Kalau dibaca lebih kritis lagi, kebijakan untuk terus mengajarkan bahasa Using bagi siswa SD merupakan kelanjutkan dari residu kehendak yang bersemayam dalam diri para pelaku budaya pada era Orde Baru. Sementara, era Reformasi sejatinya memberikan peluang peniadaan kewajiban belajar bahasa Using bagi siswa etnis lain. Artinya, pemertahanan bahasa Using dalam kurikulum muatan lokal memang semata-mata diarahkan untuk penguatan identitas Using di Banyuwangi agar bisa bertahan dan lestari di tengah-tengah realitas keberagaman kultural masyarakat.

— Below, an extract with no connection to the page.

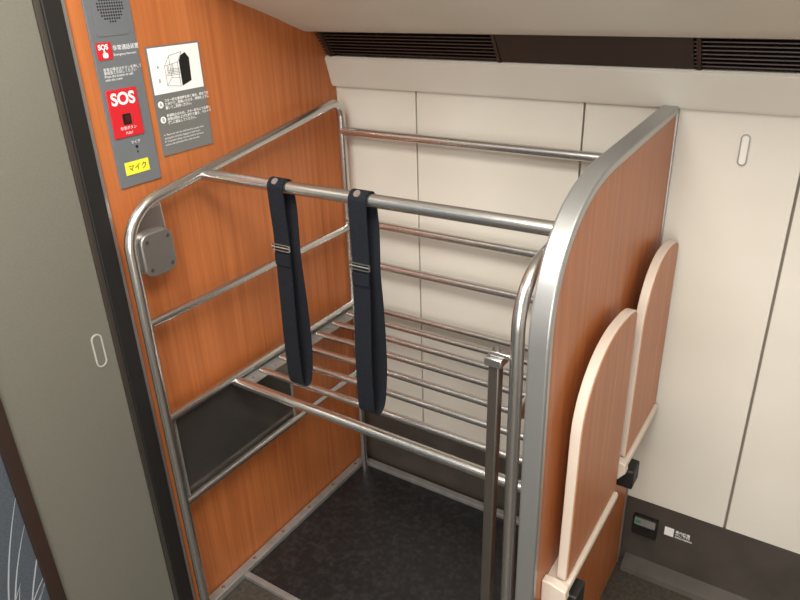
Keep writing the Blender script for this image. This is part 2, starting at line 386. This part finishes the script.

Bisa dikataan, kebijakan Pemkab untuk terus mengajarkan bahasa Using kepada semua etnis pasca Reformasi merupakan bentuk “dominasi linguistik” yang dilakukan kelompok minoritas yang pada masa lalu pernah mendapatkan pengalaman didominasi dalam hal linguistik, khususnya oleh birokrat yang mewajibkan warga belajar bahasa Jawa Kulonan/Mataraman.
Pembalikan logika dominasi linguistik ini dilakukan dengan alasan pelestarian bahasa dan budaya Using yang semestinya hanya ditujukan untuk komunitas itu sendiri, bukannya untuk komunitas-komunitas lain. Namun demikian, dari data yang kami peroleh, warga non-Using juga tidak keberatan dengan pengembangan dan penguatan bahasa dan budaya Using yang menyasar kepada anak-anak mereka.
Saya juga sempat menanyakan kepada para anggota di sebuah grup FB “Banyuwangi Bersatu” yang berasal dari bermacam etnis. Hasilnya dari lebih 100 tanggapan yang masuk, 100 % warganet setuju untuk pembelajaran bahasa Using di sekolah karena bisa digunakan untuk memperkenalkan keunikan bahasa dan keragaman budaya khas Banyuwangi kepada masyarakat.
Masyaraat non-Using juga memiliki kebanggaan akan bahasa Using karena dengan mempelajarinya mereka bisa tahu dan paham karakteristik dan kekayaan budaya, termasuk juga lagu-lagu Using yang sangat digemari. Selain itu, karena mereka hidup di Banyuwangi yang sejak Orde Baru sudah dikampanyekan bahasa dan budaya Using, maka mereka menghadapi medan linguistik dan kultural yang begitu dominan dalam kehidupan sehari-hari.
Wajar kiranya kalau kemudian warga dari etnis lain pada akhirnya terbiasa dengan habitus Using. Kalaupun ada yang tidak setuju dengan dominasi linguistik Using, mereka tidak akan mengungapkannya di ruang publik ataupun medsos karena akan berhadapan dengan kebijakan Pemkab dan kuatnya pengaruh kultural Using.
TENTANG OSENG, OSING & USING
Dalam ranah akademis, istilah Using sebagaimana dipopulerkan dalam buku dan kamus lazim digunakan dalam penulisan ataupun perbincangan ilmiah. Dan sejak Orde Baru tidak ada penolakan dari kalangan budayawan, seniman, ataupun tokoh adat, meskipun mereka mengucapkannya dengan bunyi “O” tetapi dengan penulisan “U”.
Kemapanan akademis tersebut memang bukan tidak bermasalah karena dalam lagu-lagu yang diciptakan para seniman seperti (alm) Andang istilah lare Osing lebih terkenal ketimbang lare Using. Bagi warga, mereka memang terbiasa menggunakan bunyi “O”, meskipun “U” dalam tulisan juga dibaca Osing.
Pada 14 Desember 2015 DKB menggelar Seminar Nasional Bahasa Oseng yang bertujuan untuk menunjukkan ke publik tentang perbedaan bahasa Using dengan bahasa Jawa. Adapun pemakalah seminar tersebut adalah Emillia Contesa (anggota DPD RI), MH. Qowim (Pusat Studi Bahasa Oseng dan Pengurus DKB), dan Hasan Basri (budayawan dan pengurus DKB).
Panitia tidak menggunakan istilah “Using” yang secara resmi diakui oleh pemkab dan kalangan akademis, tetapi “Oseng” karena mereka meyakini itulah cara pengucapan yang benar di dalam percakapan sehari-hari komunitas tutur yang menggunakannya. Kalau dibaca secara lebih kritis, panitia berusaha memunculkan perlawanan diskursif terhadap cara penulisan selama ini sebagaimana dibakukan oleh para akademisi.